Entries with scene source code
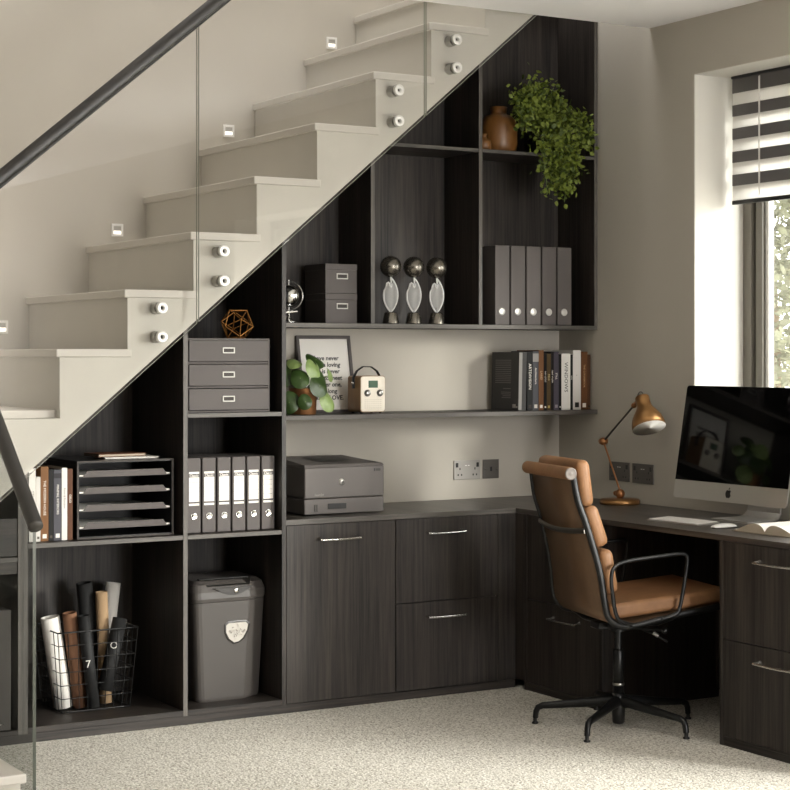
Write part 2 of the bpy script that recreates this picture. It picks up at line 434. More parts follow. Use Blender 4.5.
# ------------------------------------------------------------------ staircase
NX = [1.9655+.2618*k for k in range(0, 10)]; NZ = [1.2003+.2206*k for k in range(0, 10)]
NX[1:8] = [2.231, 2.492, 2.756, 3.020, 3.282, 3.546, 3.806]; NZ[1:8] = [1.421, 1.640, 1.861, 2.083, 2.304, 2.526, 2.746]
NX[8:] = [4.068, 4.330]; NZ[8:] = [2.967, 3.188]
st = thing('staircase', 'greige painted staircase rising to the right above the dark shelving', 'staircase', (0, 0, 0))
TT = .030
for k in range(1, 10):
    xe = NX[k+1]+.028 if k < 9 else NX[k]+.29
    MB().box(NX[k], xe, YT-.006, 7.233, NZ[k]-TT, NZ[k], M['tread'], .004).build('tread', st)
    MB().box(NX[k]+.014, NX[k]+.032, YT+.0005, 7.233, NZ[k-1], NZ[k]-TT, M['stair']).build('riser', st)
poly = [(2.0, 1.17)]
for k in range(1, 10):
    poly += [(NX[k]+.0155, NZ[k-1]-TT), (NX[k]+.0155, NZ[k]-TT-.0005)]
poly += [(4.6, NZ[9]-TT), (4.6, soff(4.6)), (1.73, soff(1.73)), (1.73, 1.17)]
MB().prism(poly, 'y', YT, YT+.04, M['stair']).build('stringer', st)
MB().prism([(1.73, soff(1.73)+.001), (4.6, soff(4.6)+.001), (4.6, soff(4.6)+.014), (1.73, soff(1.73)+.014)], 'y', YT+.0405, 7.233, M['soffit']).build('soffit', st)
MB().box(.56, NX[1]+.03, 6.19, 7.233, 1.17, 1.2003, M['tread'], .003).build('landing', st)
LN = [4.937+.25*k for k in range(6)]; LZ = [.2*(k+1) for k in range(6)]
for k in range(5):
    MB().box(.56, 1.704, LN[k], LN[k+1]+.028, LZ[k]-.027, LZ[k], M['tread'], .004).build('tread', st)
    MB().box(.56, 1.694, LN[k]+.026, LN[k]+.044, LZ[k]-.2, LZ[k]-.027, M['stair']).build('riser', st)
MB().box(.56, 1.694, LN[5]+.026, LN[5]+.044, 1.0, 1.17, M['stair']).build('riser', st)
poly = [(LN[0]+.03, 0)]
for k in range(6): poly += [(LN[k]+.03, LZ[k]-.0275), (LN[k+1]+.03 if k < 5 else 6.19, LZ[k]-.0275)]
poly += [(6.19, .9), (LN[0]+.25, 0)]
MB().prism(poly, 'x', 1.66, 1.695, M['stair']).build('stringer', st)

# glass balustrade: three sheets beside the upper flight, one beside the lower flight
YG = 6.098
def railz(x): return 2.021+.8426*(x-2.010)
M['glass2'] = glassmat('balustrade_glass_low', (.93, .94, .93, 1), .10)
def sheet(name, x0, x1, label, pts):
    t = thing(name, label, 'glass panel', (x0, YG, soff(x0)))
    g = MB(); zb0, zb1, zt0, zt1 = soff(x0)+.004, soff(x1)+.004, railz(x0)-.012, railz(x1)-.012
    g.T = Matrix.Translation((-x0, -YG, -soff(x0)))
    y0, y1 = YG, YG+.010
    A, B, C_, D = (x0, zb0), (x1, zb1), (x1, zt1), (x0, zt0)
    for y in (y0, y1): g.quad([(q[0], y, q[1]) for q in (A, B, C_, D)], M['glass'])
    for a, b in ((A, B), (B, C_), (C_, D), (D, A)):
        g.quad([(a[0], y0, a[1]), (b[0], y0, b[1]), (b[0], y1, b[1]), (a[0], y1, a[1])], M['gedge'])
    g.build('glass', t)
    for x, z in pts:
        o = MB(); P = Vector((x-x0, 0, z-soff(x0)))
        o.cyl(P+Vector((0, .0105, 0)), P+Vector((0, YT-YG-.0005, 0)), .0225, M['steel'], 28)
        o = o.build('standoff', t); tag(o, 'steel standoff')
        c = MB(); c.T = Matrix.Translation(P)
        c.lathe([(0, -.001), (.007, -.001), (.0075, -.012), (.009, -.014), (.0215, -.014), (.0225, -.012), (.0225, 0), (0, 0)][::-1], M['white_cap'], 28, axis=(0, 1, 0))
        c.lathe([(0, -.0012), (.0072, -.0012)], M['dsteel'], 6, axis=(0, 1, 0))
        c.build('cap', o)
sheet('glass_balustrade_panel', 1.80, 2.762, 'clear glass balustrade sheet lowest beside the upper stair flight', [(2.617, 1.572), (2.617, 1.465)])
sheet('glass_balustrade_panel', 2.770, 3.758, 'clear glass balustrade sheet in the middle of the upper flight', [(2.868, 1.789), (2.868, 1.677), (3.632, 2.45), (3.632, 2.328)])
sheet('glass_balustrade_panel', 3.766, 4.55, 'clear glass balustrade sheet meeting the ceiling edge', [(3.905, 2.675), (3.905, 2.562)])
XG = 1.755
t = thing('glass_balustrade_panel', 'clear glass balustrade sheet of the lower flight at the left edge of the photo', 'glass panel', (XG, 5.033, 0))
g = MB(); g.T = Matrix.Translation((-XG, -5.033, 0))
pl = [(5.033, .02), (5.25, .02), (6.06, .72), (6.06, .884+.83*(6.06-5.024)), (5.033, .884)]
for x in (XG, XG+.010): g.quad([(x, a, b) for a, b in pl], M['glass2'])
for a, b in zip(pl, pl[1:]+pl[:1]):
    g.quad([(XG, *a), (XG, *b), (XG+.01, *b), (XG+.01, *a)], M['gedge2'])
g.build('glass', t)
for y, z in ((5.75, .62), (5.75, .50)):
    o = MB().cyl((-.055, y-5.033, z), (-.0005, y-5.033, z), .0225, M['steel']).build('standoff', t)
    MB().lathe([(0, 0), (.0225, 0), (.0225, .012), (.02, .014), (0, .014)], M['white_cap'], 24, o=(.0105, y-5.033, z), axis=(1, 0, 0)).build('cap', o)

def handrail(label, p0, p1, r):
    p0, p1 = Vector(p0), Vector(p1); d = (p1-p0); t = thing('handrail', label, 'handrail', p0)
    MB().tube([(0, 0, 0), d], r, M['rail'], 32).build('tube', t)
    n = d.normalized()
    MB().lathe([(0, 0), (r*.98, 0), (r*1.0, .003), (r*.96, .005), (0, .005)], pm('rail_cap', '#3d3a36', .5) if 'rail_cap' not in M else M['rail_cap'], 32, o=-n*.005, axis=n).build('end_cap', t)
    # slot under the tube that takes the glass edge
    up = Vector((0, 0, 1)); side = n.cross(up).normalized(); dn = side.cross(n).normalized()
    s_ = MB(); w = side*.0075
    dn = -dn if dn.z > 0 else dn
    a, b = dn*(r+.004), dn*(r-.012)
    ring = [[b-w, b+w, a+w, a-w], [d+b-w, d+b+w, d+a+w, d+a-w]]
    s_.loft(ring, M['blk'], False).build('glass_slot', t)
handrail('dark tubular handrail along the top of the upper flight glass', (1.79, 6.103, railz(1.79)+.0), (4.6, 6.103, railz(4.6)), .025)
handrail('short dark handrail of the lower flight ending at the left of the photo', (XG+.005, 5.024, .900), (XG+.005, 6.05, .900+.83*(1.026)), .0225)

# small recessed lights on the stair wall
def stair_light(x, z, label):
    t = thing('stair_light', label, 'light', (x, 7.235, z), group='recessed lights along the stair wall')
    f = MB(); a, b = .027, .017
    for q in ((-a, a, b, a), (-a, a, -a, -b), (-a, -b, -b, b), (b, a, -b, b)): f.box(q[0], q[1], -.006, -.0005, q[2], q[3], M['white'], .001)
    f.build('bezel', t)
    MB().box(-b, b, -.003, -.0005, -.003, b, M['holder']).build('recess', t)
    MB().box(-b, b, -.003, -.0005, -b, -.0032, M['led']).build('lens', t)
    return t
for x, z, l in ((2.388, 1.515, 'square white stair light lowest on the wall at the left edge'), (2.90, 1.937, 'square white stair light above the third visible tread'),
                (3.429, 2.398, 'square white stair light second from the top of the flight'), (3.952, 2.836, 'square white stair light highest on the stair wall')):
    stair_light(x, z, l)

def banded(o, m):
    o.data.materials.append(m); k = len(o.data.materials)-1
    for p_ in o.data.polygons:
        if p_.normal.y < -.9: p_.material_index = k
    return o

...

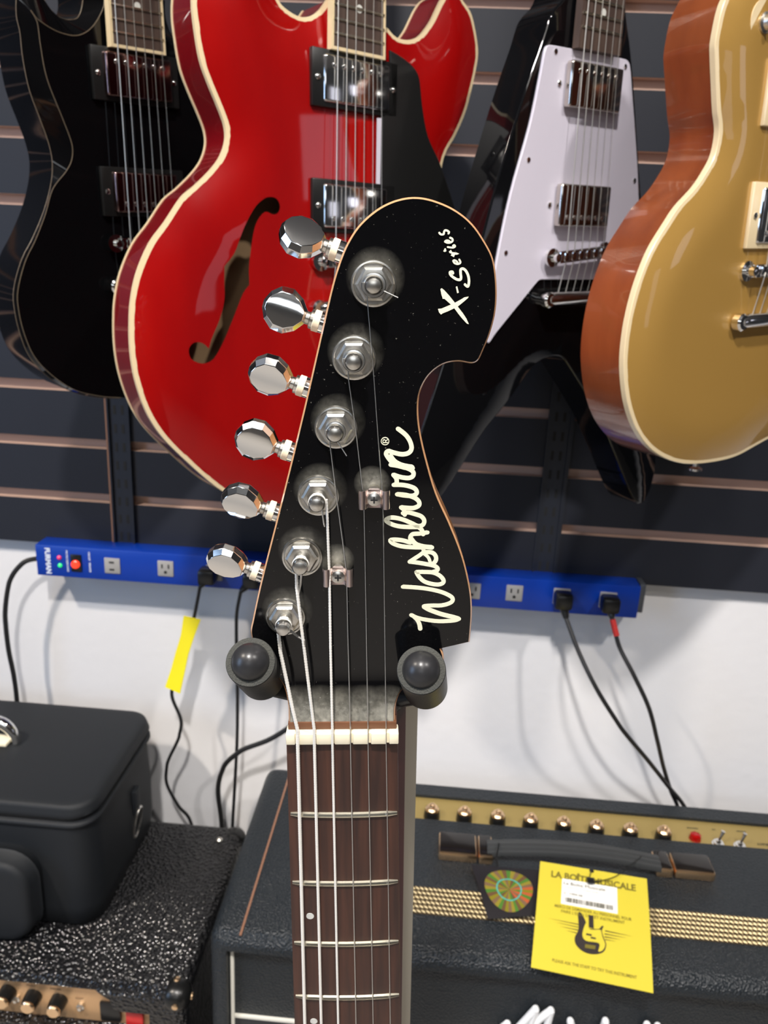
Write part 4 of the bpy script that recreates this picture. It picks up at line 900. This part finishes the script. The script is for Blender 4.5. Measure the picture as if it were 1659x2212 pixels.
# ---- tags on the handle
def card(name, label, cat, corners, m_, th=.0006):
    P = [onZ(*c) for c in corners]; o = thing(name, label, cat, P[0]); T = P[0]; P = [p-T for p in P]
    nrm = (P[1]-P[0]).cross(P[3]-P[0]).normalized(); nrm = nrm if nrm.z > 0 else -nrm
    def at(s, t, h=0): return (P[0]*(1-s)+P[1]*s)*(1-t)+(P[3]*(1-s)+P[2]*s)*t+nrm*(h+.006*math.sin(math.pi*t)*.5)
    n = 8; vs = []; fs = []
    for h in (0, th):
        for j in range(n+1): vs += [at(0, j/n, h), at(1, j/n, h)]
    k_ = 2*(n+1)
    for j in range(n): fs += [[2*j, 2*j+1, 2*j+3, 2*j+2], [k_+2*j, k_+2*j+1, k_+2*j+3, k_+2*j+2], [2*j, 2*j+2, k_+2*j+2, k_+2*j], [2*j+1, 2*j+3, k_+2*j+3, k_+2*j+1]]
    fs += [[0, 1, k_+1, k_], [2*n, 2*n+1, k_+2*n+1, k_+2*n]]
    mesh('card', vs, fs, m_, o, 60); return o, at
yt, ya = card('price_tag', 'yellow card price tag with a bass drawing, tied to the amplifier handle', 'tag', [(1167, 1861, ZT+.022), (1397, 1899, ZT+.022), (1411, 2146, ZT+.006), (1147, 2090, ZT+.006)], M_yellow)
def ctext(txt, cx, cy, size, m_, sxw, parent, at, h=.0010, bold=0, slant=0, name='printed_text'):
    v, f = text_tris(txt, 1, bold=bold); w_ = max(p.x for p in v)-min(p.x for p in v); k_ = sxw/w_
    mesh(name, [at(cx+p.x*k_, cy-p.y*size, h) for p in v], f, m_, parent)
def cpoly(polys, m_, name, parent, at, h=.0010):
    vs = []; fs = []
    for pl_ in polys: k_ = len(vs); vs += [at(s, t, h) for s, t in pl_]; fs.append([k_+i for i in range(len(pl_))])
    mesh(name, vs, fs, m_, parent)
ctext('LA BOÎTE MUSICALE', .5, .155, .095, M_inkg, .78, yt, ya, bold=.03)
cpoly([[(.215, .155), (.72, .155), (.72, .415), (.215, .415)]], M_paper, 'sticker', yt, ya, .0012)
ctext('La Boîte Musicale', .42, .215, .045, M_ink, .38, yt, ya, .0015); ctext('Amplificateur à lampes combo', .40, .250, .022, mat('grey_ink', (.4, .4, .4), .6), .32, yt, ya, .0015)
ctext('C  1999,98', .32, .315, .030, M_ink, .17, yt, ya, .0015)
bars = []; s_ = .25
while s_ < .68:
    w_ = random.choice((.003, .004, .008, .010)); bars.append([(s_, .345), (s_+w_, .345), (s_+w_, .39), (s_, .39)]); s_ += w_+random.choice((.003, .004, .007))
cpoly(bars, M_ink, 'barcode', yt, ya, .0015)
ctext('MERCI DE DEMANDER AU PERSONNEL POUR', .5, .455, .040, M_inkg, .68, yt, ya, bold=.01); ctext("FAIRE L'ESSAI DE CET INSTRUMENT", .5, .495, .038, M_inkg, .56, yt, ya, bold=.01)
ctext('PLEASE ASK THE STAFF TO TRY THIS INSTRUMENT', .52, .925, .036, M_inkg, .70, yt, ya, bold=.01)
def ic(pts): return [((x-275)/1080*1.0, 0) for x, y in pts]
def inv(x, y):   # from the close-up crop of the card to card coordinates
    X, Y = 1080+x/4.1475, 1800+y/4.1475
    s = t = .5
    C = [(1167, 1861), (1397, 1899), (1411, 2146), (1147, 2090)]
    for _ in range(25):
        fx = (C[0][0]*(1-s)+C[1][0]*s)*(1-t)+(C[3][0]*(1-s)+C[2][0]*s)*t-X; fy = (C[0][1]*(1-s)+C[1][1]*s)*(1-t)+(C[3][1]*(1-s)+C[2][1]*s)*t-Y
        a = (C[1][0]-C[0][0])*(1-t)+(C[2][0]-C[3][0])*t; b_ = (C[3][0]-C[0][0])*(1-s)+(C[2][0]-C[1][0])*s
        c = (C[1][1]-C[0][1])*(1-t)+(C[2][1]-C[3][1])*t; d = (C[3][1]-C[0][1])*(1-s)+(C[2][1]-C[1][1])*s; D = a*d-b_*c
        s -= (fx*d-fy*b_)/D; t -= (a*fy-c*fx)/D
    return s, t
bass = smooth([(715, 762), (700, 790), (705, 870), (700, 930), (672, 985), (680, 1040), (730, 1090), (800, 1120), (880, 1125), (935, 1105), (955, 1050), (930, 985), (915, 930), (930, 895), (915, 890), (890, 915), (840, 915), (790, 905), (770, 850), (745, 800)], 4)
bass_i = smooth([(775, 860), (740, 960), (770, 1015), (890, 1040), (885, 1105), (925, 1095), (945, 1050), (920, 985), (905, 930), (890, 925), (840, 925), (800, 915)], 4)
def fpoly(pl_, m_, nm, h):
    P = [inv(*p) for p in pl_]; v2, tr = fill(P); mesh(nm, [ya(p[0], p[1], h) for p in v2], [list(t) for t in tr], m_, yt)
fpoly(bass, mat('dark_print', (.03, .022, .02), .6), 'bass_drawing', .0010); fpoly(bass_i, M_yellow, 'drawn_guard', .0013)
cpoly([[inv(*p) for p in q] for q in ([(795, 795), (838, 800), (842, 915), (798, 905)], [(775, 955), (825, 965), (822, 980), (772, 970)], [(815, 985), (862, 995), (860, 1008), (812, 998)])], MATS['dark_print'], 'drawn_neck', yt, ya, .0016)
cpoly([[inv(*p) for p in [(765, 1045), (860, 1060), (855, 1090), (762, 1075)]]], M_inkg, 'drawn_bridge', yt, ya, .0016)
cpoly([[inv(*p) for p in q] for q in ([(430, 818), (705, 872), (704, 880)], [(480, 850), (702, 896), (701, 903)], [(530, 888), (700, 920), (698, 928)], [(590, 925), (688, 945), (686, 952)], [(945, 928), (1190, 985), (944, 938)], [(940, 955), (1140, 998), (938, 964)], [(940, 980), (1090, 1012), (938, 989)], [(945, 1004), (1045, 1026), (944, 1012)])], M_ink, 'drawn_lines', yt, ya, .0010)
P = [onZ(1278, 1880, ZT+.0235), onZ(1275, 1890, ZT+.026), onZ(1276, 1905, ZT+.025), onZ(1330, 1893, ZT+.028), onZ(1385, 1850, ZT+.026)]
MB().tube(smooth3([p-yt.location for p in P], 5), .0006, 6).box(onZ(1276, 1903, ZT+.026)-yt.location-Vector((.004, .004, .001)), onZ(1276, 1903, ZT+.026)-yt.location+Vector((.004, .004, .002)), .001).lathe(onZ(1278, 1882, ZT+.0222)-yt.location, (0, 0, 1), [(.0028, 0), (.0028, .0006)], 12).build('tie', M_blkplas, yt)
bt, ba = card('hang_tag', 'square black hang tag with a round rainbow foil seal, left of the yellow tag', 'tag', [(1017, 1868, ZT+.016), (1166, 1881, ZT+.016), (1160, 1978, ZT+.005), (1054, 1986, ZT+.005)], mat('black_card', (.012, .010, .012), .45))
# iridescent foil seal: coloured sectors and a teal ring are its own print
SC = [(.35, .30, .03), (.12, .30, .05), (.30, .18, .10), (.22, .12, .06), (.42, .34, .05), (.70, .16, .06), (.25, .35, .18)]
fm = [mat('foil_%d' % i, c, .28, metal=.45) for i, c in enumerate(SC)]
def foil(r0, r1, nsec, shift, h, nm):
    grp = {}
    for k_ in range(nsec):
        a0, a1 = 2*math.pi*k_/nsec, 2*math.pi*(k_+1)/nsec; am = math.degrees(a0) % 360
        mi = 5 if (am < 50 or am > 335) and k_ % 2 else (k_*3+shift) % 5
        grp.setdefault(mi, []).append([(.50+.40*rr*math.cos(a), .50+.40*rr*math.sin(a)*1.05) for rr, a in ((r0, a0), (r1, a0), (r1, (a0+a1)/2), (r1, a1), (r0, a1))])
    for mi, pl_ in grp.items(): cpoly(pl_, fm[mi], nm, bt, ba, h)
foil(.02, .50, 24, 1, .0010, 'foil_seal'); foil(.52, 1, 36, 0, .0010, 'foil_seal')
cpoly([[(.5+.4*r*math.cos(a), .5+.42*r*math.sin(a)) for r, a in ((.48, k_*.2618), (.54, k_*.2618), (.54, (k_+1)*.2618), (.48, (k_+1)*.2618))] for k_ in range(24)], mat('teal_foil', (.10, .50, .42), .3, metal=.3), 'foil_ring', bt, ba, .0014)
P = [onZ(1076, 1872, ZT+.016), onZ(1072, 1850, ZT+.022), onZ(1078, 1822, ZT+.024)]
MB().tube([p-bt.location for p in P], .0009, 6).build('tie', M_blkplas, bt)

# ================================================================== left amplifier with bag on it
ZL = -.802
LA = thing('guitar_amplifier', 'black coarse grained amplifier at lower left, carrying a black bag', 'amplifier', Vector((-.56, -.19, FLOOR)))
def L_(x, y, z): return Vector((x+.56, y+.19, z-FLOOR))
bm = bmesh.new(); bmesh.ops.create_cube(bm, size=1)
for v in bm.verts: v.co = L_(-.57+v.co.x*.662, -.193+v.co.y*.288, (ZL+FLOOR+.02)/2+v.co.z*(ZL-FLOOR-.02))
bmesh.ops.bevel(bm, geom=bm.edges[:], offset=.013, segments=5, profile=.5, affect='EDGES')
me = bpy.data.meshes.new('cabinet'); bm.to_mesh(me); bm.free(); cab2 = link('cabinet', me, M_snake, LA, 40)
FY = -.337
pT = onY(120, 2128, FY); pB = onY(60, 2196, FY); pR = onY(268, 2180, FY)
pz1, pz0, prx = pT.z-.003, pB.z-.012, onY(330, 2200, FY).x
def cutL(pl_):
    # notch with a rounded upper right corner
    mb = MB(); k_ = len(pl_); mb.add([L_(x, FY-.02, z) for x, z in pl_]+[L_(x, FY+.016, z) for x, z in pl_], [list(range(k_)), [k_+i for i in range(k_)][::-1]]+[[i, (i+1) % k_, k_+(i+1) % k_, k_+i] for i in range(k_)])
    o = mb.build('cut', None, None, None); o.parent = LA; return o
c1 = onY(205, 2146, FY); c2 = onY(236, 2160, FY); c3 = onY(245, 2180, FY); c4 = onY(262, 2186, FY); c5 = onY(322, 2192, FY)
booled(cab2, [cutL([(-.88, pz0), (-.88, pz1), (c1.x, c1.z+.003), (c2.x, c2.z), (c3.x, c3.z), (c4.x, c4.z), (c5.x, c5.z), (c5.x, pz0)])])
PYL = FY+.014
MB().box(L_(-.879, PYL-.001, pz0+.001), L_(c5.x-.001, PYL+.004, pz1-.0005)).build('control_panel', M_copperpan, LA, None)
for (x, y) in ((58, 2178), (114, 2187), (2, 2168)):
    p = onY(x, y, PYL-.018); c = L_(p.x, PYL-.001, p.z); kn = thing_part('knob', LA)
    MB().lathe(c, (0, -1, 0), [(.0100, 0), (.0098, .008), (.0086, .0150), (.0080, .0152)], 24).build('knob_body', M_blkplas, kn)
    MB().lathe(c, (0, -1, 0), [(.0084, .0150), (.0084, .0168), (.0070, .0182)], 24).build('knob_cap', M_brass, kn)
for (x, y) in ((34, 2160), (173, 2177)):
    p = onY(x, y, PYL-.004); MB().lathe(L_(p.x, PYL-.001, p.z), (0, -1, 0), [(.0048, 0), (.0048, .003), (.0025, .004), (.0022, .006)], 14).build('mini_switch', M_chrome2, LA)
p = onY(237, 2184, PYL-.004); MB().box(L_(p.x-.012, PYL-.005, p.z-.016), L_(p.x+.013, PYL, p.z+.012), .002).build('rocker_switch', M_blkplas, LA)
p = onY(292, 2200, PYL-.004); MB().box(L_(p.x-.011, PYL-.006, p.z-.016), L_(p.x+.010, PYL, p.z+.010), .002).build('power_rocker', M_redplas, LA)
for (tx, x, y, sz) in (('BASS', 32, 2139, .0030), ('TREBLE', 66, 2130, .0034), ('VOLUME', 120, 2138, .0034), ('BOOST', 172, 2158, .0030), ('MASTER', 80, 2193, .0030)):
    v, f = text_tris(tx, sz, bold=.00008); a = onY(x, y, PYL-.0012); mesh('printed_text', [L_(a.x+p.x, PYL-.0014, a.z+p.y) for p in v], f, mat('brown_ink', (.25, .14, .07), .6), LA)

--

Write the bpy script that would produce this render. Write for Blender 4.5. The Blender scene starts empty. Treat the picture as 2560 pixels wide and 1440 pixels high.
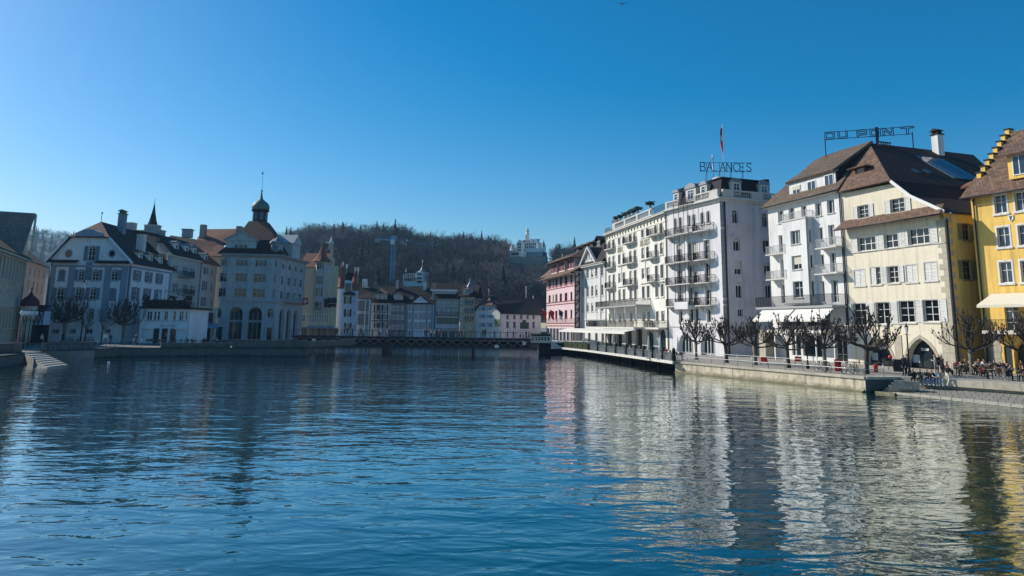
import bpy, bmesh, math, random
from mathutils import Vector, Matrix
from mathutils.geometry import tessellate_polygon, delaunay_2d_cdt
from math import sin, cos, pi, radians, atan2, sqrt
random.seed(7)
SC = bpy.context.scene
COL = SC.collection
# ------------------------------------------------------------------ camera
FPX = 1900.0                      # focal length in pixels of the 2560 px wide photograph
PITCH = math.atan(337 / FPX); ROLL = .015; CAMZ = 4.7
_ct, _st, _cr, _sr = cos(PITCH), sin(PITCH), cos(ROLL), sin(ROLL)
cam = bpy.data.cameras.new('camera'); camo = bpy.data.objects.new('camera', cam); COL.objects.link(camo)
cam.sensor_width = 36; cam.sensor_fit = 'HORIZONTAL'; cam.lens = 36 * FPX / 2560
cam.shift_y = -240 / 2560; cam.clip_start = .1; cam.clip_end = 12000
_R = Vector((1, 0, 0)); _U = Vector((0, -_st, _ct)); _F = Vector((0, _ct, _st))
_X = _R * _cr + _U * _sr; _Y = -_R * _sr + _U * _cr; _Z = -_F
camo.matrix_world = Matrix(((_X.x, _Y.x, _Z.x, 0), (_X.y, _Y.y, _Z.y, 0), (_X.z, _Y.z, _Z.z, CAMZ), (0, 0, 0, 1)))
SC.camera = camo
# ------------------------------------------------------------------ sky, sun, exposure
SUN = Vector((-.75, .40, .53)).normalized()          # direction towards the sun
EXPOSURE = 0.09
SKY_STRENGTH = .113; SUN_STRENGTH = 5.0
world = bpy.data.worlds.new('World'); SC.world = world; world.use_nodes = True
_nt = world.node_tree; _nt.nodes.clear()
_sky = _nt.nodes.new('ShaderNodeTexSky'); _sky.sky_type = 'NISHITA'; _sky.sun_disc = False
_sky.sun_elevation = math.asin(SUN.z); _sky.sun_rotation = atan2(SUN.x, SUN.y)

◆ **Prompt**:
Show the lines where the word "picks" appears in the entries.

◆ **Exercise output**:
Write part 2 of the bpy script that recreates this picture. It picks up at line 434. More parts follow. Use Blender 4.5.
Write part 4 of the bpy script that recreates this picture. It picks up at line 900. This part finishes the script. The script is for Blender 4.5. Measure the picture as if it were 1659x2212 pixels.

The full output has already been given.